Goodbye First Love is a tender tale of two adolescents and their experience of the euphoric highs and crushing lows of first love. The intensity of teenage love is something very few will ever truly forget and Mia Hansen-løve’s film paints a fascinating picture in this story of love and loss.

 Opening with two teenagers Camille (Lola Créton) and Sullivan (Sebastian Urzendowsky) and their tempestuous, hormone-addled relationship, Sullivan soon announces he is quitting University to have a ten month adventure in South America. Camille, the more committed of the two is devastated about being left behind and fearful of being forgotten. Sullivan assures her everything will be fine but as the months go by he distances himself in his letters and eventually ends the relationship. As he travels the world, the camera remains with Camille and her lonely existence; she studies hard and tries her utmost to move on but is haunted by his words and the stories of his exciting new life. The years go by and now studying to be an architect she begins a relationship with one of her teachers until one day Sullivan comes back into her life.

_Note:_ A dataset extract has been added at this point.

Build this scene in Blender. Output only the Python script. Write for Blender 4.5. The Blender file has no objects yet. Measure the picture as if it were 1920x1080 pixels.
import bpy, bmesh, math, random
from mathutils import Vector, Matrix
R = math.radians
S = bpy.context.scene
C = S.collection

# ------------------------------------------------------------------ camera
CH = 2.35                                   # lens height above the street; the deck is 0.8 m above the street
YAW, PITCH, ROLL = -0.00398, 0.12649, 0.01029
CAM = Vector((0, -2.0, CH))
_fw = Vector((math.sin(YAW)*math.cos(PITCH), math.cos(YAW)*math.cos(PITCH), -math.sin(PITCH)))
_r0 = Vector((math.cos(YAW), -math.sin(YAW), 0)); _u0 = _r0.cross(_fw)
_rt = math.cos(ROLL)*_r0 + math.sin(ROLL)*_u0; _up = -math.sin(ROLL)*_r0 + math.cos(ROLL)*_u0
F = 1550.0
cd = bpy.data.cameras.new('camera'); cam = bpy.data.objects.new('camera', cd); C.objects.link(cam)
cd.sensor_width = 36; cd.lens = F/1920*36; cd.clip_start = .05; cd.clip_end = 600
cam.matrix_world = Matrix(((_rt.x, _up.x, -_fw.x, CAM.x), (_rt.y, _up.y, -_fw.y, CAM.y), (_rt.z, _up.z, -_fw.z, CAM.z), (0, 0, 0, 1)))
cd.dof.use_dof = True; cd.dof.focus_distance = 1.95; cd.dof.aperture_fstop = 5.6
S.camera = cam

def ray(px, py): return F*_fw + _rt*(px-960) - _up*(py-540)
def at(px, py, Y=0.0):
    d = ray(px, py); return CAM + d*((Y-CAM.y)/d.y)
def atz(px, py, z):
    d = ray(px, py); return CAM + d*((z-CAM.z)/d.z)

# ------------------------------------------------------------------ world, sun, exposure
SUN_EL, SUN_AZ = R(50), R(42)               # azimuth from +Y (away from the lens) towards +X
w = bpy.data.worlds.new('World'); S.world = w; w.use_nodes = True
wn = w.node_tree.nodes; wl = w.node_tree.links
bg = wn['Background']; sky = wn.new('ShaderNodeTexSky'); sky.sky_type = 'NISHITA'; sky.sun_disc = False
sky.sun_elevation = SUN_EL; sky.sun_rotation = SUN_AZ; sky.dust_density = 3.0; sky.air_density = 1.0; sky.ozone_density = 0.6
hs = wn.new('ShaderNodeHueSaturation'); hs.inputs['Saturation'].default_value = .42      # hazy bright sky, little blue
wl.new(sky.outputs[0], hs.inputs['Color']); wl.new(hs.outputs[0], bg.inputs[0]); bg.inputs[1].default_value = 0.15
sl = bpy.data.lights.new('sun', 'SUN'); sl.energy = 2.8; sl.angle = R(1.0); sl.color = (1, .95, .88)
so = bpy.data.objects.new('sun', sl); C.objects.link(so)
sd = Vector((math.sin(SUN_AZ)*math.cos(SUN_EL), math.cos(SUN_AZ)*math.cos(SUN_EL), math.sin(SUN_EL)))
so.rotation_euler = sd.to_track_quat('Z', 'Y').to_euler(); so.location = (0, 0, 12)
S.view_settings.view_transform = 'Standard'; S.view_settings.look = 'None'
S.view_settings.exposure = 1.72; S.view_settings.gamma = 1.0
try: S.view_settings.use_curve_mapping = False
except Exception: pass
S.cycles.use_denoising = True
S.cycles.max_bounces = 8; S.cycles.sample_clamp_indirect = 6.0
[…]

 With the original French title being Un Amour De Jeunesse  (A love of youth) the English translation doesn’t quite capture the exact meaning and rather than bidding farewell to love, the film really illustrates how you can never really let go of your first love.

 In many cases it is easy to romanticise young love but in the case of Goodbye First Love, there is a true sense of realism and authenticity, they are not always likeable but Camille in particular is very relatable in this sense. The slow pacing as Camille whiles away the years makes her struggle all the more painful but at the same time are not always engaging enough to hold the audiences attention.

 The two leads have a familiar sulky adolescent chemistry, arguing one moment and overcome with lust the next and when they meet again eight years later Hansen-løve cleverly has them looking almost the same as in their teenage years, indicating that despite the time passed they haven’t really changed.

 Accompanied by a pleasant folky soundtrack and beautiful shots of Paris and the French countryside, Goodbye First Love is thought provoking if not wholly dynamic.



A tender and nostalgia inducing ride that raises interesting questions about whether or not things should be left in the past or be revisited. As with life itself, the ending feels unresolved and as the credits roll we too are left reminiscing about our own teenage relationships.